Monday, 5 November 2012

Sidescanning within the SAC is finished

We’ve been really lucky with the weather so far, considering the forecast at the beginning of the week. Bad weather is all around us (Force 11 in the Faroes not that far North of us) but we are still in (relatively) calm water in the eye of the storm.

Having finished the sidescan sonar lines on Wednesday 31st October at 10:30pm, we spent the night checking sea conditions as it had become too rough for camera work. By morning the wind and swell had calmed enough for us to start the first of the camera tows, lowering the video and stills cameras on their frame to the seabed, between 400m and 800m below us.  The aim is to hover the camera frame at about 1.5m off the seabed whilst the boat drifts slowly along. 

Towed camera deployment

Once the ship’s crew have got the camera to the seabed, in our office below decks, three or four people watch the video monitor.  One person makes fine adjustments to the height of the frame off the seabed with the winch as the boat drifts along – but in the 3-4m swells we have been experiencing, this is just about impossible. One person presses a button on the laptop to take still photos approximately every 20 seconds.  However, as there is a slight delay between pressing the button and the camera at the seabed responding, you need to press the button a couple of seconds before the camera is at the right height, and before it hits the bottom as a result of the boat rocking in the swell – not as easy as it sounds!
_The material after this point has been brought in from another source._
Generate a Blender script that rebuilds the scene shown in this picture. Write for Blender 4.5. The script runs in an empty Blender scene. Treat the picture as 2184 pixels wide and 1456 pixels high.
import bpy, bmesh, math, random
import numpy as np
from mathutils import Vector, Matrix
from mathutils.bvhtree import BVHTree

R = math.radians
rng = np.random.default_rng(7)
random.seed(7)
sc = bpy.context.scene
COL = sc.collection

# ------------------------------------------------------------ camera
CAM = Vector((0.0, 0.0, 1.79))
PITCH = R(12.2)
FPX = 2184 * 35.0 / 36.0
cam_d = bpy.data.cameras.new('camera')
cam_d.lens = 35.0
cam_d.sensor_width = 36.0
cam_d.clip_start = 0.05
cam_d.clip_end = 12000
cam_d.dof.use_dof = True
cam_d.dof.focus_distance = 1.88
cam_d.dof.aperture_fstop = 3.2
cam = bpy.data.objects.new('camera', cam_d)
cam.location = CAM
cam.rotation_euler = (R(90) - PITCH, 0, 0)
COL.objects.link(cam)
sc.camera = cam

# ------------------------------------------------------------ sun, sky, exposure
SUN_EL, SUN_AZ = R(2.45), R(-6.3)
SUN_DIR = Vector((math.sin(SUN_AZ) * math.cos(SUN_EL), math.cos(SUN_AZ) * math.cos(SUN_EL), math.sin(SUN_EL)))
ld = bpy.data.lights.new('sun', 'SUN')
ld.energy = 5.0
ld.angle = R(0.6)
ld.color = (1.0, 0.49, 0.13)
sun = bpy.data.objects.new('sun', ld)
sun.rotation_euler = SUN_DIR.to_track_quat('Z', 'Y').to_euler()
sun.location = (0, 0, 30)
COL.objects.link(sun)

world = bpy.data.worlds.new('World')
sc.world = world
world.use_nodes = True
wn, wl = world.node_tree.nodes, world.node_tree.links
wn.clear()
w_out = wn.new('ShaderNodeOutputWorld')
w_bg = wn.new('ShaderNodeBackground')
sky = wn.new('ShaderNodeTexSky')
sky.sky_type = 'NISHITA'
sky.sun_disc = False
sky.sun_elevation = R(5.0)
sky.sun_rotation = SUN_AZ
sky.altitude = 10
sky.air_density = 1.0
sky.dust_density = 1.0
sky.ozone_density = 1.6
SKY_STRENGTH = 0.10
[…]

The third person writes on a form what they see on the video, and the fourth records the position of the start and end of the tow and each still photo.  Each video tow is 500m long, which takes about half an hour.  The scientific staff  work in shifts of 12 hours on, 12 hours off during video work, so the work continues 24 hours a day.


Selecting video tow sites

Camera clicking on a video tow

We’ve completed 10 video tows today on the south side of Wyville Thomson Ridge, at different depths from 400m down to 800-900m, in some areas where we know trawling has been carried out in the past, and areas where trawling has not been carried out.